Under the scheme, reported in the BBC, 50 small companies in the US received $10,000 if they only used cards.

It shows the extent to which electronic payments are growing around the globe. Kames Capital says this is creating opportunities for investors.

Ryan Smith, head of ESG research at Kames and co-manager of the Kames Global Sustainable Equity fund, says: “From a sustainability standpoint, electronic transactions provide greater transparency, which in turn leads to greater formalisation of the economy and higher tax revenues. In general, the less cash-based a society the less corrupt – a fundamentally sustainable outcome.”

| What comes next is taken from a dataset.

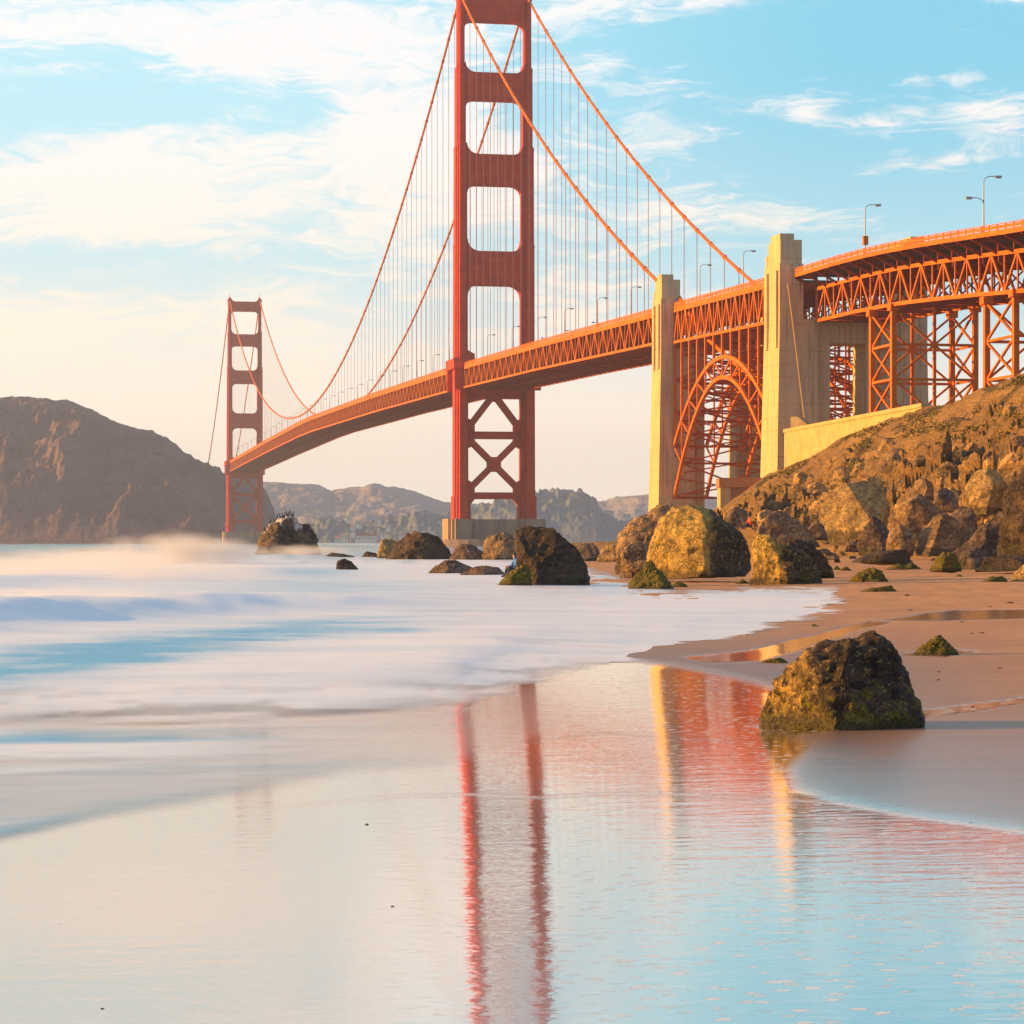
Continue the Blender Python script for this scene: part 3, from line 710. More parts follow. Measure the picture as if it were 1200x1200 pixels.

He highlights three companies benefiting from the move to a cashless society:

Vantiv Inc.

“Vantiv is a US listed company with exposure to the whole electronic payments value chain and provides services right the way through the transaction process from when you use your card to pay for something in a shop through to telling your bank.”

Tencent

“Tencent operates China’s largest social networking and entertainment platform which includes the country’s second largest online payment network, TenPay. TenPay users can transfer money, make payments (via scanning QR code) and settle credit card bills. China’s financial sector is dominated by state-owned banks. E-finance is introducing new players to the market and is expected to accelerate new loan market growth.”

Alphabet (Google)

“Google’s peer-to-peer payments service, Google Wallet, allows users to send and receive money from their mobile or desktop computer with no cost to either the sender or receiver. Google’s ‘unconventional’ corporate governance structure is well known. But its owner/founder structure and strong balance sheet together allows for a more forward thinking strategy than most other companies that equity investors can access. The very premise of the renaming of Google as Alphabet (or more correctly, the former becoming a subsidiary of the latter) is to allow Alphabet to be forward looking and take ‘alpha-bets’.”